Relationships are about reciprocity. From dating/courting to she’s my girlfriend, he’s my boyfriend and he’s my husband, she’s my wife, relationships are the practice of exchanging things for mutual benefit, especially privileges granted by one to another.

Key words being:
Exchange – This could be the exclusive and consistent sex from the women for his freedom as mentioned earlier or some other kind of exchange.
Mutual benefit – Usually the benefit is happiness. The specifics of what makes each of us happy are so relative that I’ll just leave this as is. But at a point when the trade exchange doesn’t fulfil a common end goal the relationship contract is usually nullified.
Privileges – the special things couples do for each other.

Being that we are the architects of our realities it’d be interesting and worthwhile for women to consider what is it we do to affect the status quo’s that do not benefit us. What are we prepared to do to change it and rather than looking at things on a micro level, how are we contributing to this bigger picture through our interactions with men. That’s our one-night stands, flings and relationships. 

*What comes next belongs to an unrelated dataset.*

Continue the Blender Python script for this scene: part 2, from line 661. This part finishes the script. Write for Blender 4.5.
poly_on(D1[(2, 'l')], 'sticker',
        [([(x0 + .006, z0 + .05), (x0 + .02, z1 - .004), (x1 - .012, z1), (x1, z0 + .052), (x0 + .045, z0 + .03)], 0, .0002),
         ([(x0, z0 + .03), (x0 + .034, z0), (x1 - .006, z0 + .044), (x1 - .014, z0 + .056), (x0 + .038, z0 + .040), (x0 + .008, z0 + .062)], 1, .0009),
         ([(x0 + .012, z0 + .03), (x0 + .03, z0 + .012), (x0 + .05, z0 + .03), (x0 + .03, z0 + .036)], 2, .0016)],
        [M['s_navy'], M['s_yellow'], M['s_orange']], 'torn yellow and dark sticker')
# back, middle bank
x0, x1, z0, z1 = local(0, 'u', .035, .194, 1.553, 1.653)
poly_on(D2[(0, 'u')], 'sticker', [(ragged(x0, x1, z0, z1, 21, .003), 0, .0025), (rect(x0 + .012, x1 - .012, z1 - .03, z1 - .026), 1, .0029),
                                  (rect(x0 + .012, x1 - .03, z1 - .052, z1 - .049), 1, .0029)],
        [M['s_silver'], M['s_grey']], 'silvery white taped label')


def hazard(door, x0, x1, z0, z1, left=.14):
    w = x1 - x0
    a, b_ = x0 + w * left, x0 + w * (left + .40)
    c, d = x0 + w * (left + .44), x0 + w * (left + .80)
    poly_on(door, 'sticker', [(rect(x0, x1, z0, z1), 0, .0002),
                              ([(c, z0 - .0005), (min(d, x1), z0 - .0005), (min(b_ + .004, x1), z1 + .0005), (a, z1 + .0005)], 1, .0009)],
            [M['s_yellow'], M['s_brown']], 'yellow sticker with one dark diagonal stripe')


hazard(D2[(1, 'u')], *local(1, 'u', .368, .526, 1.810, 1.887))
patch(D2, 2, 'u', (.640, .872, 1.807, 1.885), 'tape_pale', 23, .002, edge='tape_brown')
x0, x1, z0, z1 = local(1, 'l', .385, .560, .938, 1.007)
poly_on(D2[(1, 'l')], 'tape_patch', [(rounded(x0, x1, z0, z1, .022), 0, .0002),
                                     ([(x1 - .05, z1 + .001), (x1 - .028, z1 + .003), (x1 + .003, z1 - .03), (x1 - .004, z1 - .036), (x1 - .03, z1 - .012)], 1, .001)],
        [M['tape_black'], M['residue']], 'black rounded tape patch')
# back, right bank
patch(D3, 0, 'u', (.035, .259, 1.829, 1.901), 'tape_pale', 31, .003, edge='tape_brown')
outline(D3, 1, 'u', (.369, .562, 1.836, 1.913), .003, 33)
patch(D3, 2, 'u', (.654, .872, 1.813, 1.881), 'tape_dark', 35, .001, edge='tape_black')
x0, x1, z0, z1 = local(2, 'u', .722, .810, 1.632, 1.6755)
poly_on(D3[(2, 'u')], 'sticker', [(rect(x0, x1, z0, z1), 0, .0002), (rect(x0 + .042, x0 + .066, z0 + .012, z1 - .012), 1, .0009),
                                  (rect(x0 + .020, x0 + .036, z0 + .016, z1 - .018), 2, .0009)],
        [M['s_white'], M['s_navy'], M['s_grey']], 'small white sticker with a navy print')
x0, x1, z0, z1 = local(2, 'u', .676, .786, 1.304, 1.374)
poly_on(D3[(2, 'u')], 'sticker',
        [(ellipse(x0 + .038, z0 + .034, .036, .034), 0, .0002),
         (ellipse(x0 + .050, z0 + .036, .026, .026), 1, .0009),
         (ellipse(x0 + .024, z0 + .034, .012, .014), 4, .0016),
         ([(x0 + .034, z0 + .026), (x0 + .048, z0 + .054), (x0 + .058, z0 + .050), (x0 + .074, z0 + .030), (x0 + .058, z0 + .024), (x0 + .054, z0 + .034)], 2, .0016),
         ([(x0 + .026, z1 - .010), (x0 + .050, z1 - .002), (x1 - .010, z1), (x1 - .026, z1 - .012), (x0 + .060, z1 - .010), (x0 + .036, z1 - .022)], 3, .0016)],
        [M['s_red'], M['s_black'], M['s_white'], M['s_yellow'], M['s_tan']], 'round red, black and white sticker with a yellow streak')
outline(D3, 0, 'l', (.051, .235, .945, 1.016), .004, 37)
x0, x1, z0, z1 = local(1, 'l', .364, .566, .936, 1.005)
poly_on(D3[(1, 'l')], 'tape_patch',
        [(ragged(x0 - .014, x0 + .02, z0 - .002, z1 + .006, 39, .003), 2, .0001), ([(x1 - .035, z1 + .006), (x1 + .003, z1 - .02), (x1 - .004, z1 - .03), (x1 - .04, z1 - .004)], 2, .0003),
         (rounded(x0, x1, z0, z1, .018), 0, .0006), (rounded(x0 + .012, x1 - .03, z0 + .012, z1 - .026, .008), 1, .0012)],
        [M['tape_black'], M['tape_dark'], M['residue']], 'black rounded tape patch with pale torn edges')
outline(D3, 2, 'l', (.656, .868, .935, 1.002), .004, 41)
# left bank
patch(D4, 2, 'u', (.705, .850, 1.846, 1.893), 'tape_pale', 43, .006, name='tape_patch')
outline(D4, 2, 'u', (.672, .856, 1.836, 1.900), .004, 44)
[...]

Now just because I am talking to women in this post that by no means cancels out the much needed conversations men need to have with each other and how they can contribute positively to the existing state of affairs I just think that in this instance this is only something that can be truly inspired by women. I don’t foresee a situation where a man finally at his breaking point shouts, 

“No more! I am tired of having meaningless sex with you! I am tired of you coming over, making me food, washing the dishes and giving me advice on my life and my not giving you squat in return. I am tired of not returning your calls. Not calling you weeks at a time and to my eventually drunk dialling you midweek to talk about feelings I know i don't ahve and won't live into the morning. Aaaaaargh! I just can't take it anymore! I can't take your kindness and willingness to overlook the fact that I am full of myself and I treat you like shit. So please just stop. Stop it with your love, your concern, your interest and general goodwill because I do not deserve it and I want to deserve it. Please let me work for you attention and affection. I want to get to know you first. Learn to first respect and truly value you.” 
Then taking you gently by the hand he'd say,
“I also don’t know how this terrible, terrible rumour began but I, no, we prefer not to get head. Really, its just uncomfortable for us and its weird. We’d much prefer a post coital cuddle and want nothing more than to talk about your feelings.”

Not likely.

So lets do for ourselves and for each other and lets raise the bar a tad. I'd love to have more conversations about the special things he has done for you and you for him than another he ain't shit conversation.